Die Beschäftigten der Deutschen Klassenlotterie Berlin (DKLB) sind im Vergleich mit den Tarifbeschäftigten des Landes Berlin deutlich bessergestellt. Sie erhalten immer noch Leistungen, die der TV-L nicht mehr vorsieht (z. B. Urlaubsgeld). Hinzu kommen außertarifliche Leistungen und Fehler bei der Anwendung des eigenen Tarifrechts zugunsten der Beschäftigten. Die Medienanstalt Berlin-Brandenburg (MABB) hat zwar den TV-L in der Fassung für Berlin vereinbart. Sie wendet aber das Tarifrecht ebenfalls fehlerhaft zugunsten ihrer Beschäftigten an. So verzichtet sie auf die tariflich vorgesehene Eigenbeteiligung an der zusätzlichen betrieblichen Altersversorgung. Darüber hinaus gewährt auch die MABB außertarifliche Leistungen. Wenn die tarifvertraglichen Regelungen Berlins auch bei der DKLB und der MABB berücksichtigt sowie außertarifliche Leistungen eingestellt oder zumindest zurückgeführt würden, könnten jährliche Einsparungen von bis zu 500 000 € (DKLB) bzw. etwa 70 000 € (MABB) erzielt werden.
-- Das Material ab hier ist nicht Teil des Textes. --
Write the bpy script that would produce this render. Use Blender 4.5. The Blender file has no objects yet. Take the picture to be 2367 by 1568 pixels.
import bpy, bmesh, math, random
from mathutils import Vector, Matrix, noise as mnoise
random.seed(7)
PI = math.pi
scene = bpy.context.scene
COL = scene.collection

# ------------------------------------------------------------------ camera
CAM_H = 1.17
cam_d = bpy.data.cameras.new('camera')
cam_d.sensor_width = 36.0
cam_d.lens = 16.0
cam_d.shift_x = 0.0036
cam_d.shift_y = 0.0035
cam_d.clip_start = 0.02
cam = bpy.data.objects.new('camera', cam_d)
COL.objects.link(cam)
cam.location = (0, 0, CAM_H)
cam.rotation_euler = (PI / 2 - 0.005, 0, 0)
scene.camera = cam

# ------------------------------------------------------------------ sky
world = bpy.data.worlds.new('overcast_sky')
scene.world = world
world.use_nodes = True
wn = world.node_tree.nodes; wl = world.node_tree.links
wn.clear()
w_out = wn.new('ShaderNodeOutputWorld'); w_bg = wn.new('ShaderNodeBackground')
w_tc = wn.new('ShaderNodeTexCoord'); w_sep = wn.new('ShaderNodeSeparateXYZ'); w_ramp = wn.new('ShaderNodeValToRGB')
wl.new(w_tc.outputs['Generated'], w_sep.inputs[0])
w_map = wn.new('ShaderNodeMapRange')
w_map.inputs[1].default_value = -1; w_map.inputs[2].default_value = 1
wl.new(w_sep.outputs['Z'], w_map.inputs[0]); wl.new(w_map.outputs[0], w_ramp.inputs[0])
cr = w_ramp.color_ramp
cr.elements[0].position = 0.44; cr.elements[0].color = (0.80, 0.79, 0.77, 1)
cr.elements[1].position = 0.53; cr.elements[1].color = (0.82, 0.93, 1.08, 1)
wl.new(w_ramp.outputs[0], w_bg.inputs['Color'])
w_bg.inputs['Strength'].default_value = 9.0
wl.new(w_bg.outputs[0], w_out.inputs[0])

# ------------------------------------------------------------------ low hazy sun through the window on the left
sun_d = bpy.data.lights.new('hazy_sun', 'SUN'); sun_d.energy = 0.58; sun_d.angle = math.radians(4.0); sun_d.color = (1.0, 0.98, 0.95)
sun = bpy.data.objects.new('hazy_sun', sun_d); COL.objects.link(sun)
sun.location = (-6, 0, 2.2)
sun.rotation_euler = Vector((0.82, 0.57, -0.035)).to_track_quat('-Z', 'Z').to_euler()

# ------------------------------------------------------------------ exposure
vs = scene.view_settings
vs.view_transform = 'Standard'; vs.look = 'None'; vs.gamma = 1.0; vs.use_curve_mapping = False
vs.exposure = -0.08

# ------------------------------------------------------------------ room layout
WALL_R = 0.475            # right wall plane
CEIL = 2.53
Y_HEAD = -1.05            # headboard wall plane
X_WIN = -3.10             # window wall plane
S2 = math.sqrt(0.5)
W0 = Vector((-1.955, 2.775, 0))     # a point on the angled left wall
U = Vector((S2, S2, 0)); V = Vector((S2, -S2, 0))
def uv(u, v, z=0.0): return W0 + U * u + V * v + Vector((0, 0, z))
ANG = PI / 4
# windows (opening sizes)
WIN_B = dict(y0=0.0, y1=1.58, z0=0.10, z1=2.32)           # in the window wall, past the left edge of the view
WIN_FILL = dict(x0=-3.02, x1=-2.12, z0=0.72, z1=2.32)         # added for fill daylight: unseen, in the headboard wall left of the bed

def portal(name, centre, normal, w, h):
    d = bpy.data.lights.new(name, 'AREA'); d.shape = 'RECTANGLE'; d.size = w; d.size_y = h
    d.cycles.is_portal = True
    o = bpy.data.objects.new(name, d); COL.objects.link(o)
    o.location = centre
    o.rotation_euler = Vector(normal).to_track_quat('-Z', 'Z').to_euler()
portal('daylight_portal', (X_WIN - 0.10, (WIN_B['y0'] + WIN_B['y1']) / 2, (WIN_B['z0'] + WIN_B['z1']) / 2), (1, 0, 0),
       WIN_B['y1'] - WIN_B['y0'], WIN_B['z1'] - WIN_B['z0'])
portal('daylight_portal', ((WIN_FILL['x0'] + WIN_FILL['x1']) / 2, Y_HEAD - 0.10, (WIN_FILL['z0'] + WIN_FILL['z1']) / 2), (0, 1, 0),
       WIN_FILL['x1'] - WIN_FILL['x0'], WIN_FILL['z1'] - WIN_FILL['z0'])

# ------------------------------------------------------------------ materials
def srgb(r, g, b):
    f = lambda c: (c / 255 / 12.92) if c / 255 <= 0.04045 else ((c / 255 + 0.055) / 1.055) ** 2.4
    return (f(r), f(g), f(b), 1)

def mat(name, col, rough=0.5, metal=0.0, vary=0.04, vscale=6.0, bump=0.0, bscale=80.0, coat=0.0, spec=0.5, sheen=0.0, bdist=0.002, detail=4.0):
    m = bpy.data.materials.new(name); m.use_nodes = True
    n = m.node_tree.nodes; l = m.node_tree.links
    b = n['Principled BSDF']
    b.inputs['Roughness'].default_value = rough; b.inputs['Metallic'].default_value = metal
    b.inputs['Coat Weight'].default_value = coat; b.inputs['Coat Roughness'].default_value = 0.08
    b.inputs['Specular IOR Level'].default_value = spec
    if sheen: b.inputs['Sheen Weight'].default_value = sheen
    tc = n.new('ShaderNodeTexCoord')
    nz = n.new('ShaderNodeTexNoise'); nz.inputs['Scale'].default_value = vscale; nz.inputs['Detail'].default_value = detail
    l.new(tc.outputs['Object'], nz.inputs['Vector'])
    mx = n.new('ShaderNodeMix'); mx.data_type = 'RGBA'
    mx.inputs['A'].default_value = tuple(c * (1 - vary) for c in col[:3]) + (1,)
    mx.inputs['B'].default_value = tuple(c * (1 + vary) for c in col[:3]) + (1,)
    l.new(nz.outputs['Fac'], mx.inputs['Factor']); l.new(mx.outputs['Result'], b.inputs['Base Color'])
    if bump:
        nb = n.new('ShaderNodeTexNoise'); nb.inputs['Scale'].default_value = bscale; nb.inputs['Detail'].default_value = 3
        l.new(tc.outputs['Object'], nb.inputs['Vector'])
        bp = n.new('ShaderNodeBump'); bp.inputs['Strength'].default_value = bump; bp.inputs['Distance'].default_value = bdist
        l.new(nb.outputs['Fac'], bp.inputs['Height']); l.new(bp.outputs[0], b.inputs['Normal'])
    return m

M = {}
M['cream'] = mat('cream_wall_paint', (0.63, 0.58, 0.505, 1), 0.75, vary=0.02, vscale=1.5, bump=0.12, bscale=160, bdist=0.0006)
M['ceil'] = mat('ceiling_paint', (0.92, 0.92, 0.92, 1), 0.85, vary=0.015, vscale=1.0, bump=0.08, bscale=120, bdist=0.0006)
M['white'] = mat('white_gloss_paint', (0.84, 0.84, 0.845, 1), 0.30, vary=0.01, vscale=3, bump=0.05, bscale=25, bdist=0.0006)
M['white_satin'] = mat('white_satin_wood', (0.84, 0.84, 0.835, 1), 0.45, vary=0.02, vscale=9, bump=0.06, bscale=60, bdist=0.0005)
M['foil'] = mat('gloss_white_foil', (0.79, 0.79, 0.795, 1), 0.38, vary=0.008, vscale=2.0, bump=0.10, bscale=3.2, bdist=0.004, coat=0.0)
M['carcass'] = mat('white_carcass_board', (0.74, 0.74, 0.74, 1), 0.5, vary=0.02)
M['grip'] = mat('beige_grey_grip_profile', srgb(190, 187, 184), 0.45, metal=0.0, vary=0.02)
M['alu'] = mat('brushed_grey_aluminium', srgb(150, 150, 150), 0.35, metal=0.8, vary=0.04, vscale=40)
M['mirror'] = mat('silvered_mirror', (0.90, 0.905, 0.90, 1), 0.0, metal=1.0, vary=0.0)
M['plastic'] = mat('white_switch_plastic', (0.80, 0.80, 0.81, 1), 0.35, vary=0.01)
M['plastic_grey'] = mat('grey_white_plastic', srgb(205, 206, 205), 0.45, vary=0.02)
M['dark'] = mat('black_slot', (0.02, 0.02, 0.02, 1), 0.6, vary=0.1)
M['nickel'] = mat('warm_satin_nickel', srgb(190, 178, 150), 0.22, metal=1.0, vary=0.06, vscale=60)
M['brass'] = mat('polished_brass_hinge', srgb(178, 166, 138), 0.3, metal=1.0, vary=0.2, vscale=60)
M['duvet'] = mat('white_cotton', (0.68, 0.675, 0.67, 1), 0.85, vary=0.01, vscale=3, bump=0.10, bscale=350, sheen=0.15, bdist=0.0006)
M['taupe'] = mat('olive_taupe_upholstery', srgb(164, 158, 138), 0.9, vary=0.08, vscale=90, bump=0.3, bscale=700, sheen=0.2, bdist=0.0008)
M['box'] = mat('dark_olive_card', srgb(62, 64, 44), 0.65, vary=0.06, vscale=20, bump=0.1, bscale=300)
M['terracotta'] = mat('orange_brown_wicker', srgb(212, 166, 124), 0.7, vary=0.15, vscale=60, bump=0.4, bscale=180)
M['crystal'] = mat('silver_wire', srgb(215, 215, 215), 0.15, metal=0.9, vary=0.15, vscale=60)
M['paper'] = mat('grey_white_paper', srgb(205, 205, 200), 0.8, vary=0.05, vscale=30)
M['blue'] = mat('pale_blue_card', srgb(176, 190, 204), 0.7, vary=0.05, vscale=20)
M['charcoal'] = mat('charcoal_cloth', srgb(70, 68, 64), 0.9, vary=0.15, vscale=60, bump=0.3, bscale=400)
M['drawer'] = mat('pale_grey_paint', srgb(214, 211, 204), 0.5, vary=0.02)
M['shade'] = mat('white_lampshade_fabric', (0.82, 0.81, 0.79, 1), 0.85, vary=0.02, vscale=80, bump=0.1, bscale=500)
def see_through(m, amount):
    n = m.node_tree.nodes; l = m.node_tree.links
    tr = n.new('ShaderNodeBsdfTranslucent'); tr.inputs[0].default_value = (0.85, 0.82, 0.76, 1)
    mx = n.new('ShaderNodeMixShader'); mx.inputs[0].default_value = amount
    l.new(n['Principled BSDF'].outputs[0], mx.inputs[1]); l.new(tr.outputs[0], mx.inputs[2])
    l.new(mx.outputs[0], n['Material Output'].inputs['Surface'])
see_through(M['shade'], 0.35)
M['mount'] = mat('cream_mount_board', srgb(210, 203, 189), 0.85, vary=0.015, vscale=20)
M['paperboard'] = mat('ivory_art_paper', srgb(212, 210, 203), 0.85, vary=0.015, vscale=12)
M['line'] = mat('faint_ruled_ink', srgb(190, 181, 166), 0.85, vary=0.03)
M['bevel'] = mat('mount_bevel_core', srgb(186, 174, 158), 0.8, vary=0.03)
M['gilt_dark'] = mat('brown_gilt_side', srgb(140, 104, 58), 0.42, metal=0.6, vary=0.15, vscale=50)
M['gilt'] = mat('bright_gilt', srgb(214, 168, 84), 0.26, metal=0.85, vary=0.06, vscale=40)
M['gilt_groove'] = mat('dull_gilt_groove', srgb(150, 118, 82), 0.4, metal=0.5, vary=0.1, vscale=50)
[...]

Diese Mittel stünden dann zusätzlich für die im DKLB-Gesetz bzw. im Medienstaatsvertrag vorgesehenen Zwecke zur Verfügung (vgl. T 317 bis 337).

Vergessene Rücklagen bei der Staatliche Münze Berlin: Aufgrund der Prüfung durch den Rechnungshof wurden 1,5 Mio. € an den Landeshaushalt abgeführt.

Die Staatliche Münze Berlin (SMB) ist eine von fünf deutschen Münzprägeanstalten. Der landeseigene Betrieb hat im Jahr 2005 seinen Sitz von Mitte nach Reinickendorf verlagert. Der Rechnungshof hat festgestellt, dass die SMB auch in den Jahren danach noch Zweckrücklagen im Zusammenhang mit dem früheren Grundstück (z. B. als Vorsorge für etwaige Instandsetzungsmaßnahmen an dem damaligen Gebäude) in ihren Bilanzen auswies, insgesamt rd. 1,5 Mio. €. Eine Notwendigkeit für diese Rücklagen bestand jedoch nicht mehr. Er hat die Senatsverwaltung für Finanzen aufgefordert, dafür zu sorgen, dass die SMB die Rücklagen auflöst und die freiwerdenden Mittel an den Landeshaushalt abführt. Diesen Forderungen kam die Senatsverwaltung nach (vgl. T 311 bis 316).